What you should do
Set down the full listing exactly, character for character.

** Begin Provided material **

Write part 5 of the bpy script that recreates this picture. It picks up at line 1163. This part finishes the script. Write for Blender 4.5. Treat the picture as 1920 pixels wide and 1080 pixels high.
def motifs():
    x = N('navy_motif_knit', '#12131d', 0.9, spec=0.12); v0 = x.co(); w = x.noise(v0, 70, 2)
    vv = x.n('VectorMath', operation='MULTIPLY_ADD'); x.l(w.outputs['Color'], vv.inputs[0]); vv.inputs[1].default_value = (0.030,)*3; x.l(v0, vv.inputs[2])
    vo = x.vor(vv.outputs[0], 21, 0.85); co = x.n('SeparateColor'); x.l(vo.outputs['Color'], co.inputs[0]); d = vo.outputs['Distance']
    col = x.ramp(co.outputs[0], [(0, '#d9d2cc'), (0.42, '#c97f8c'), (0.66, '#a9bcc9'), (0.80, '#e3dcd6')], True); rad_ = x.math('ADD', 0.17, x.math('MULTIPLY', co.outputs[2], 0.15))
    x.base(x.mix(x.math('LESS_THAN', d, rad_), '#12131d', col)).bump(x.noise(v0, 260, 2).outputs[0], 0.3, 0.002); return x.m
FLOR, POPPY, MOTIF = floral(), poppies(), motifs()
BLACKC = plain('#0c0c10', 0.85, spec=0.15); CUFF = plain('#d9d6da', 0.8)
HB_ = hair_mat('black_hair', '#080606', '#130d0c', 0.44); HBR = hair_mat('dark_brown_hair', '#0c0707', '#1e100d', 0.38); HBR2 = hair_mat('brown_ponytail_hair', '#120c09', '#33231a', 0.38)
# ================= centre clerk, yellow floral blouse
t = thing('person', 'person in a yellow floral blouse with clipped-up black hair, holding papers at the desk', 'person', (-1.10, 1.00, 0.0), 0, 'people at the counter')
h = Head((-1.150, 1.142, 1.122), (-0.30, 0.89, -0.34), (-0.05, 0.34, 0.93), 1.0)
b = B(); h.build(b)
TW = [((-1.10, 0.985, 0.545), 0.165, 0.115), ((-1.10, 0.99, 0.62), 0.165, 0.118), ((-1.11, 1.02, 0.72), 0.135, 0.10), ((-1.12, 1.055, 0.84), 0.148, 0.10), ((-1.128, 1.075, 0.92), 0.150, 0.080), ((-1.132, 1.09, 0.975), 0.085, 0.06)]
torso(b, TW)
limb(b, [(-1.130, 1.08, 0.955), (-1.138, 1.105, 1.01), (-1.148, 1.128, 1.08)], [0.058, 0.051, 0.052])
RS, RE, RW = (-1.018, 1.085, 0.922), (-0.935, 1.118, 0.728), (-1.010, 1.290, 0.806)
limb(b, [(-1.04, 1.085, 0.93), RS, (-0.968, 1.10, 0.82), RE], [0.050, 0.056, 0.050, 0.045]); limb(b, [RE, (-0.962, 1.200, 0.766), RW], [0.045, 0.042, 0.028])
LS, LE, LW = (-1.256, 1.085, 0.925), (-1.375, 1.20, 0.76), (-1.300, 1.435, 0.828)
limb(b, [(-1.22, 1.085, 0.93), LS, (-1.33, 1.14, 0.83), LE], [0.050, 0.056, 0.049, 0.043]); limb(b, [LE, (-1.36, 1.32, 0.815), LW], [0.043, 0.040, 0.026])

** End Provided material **

Finished exercise
Write part 5 of the bpy script that recreates this picture. It picks up at line 1163. This part finishes the script. Write for Blender 4.5. Treat the picture as 1920 pixels wide and 1080 pixels high.
def motifs():
    x = N('navy_motif_knit', '#12131d', 0.9, spec=0.12); v0 = x.co(); w = x.noise(v0, 70, 2)
    vv = x.n('VectorMath', operation='MULTIPLY_ADD'); x.l(w.outputs['Color'], vv.inputs[0]); vv.inputs[1].default_value = (0.030,)*3; x.l(v0, vv.inputs[2])
    vo = x.vor(vv.outputs[0], 21, 0.85); co = x.n('SeparateColor'); x.l(vo.outputs['Color'], co.inputs[0]); d = vo.outputs['Distance']
    col = x.ramp(co.outputs[0], [(0, '#d9d2cc'), (0.42, '#c97f8c'), (0.66, '#a9bcc9'), (0.80, '#e3dcd6')], True); rad_ = x.math('ADD', 0.17, x.math('MULTIPLY', co.outputs[2], 0.15))
    x.base(x.mix(x.math('LESS_THAN', d, rad_), '#12131d', col)).bump(x.noise(v0, 260, 2).outputs[0], 0.3, 0.002); return x.m
FLOR, POPPY, MOTIF = floral(), poppies(), motifs()
BLACKC = plain('#0c0c10', 0.85, spec=0.15); CUFF = plain('#d9d6da', 0.8)
HB_ = hair_mat('black_hair', '#080606', '#130d0c', 0.44); HBR = hair_mat('dark_brown_hair', '#0c0707', '#1e100d', 0.38); HBR2 = hair_mat('brown_ponytail_hair', '#120c09', '#33231a', 0.38)
# ================= centre clerk, yellow floral blouse
t = thing('person', 'person in a yellow floral blouse with clipped-up black hair, holding papers at the desk', 'person', (-1.10, 1.00, 0.0), 0, 'people at the counter')
h = Head((-1.150, 1.142, 1.122), (-0.30, 0.89, -0.34), (-0.05, 0.34, 0.93), 1.0)
b = B(); h.build(b)
TW = [((-1.10, 0.985, 0.545), 0.165, 0.115), ((-1.10, 0.99, 0.62), 0.165, 0.118), ((-1.11, 1.02, 0.72), 0.135, 0.10), ((-1.12, 1.055, 0.84), 0.148, 0.10), ((-1.128, 1.075, 0.92), 0.150, 0.080), ((-1.132, 1.09, 0.975), 0.085, 0.06)]
torso(b, TW)
limb(b, [(-1.130, 1.08, 0.955), (-1.138, 1.105, 1.01), (-1.148, 1.128, 1.08)], [0.058, 0.051, 0.052])
RS, RE, RW = (-1.018, 1.085, 0.922), (-0.935, 1.118, 0.728), (-1.010, 1.290, 0.806)
limb(b, [(-1.04, 1.085, 0.93), RS, (-0.968, 1.10, 0.82), RE], [0.050, 0.056, 0.050, 0.045]); limb(b, [RE, (-0.962, 1.200, 0.766), RW], [0.045, 0.042, 0.028])
LS, LE, LW = (-1.256, 1.085, 0.925), (-1.375, 1.20, 0.76), (-1.300, 1.435, 0.828)
limb(b, [(-1.22, 1.085, 0.93), LS, (-1.33, 1.14, 0.83), LE], [0.050, 0.056, 0.049, 0.043]); limb(b, [LE, (-1.36, 1.32, 0.815), LW], [0.043, 0.040, 0.026])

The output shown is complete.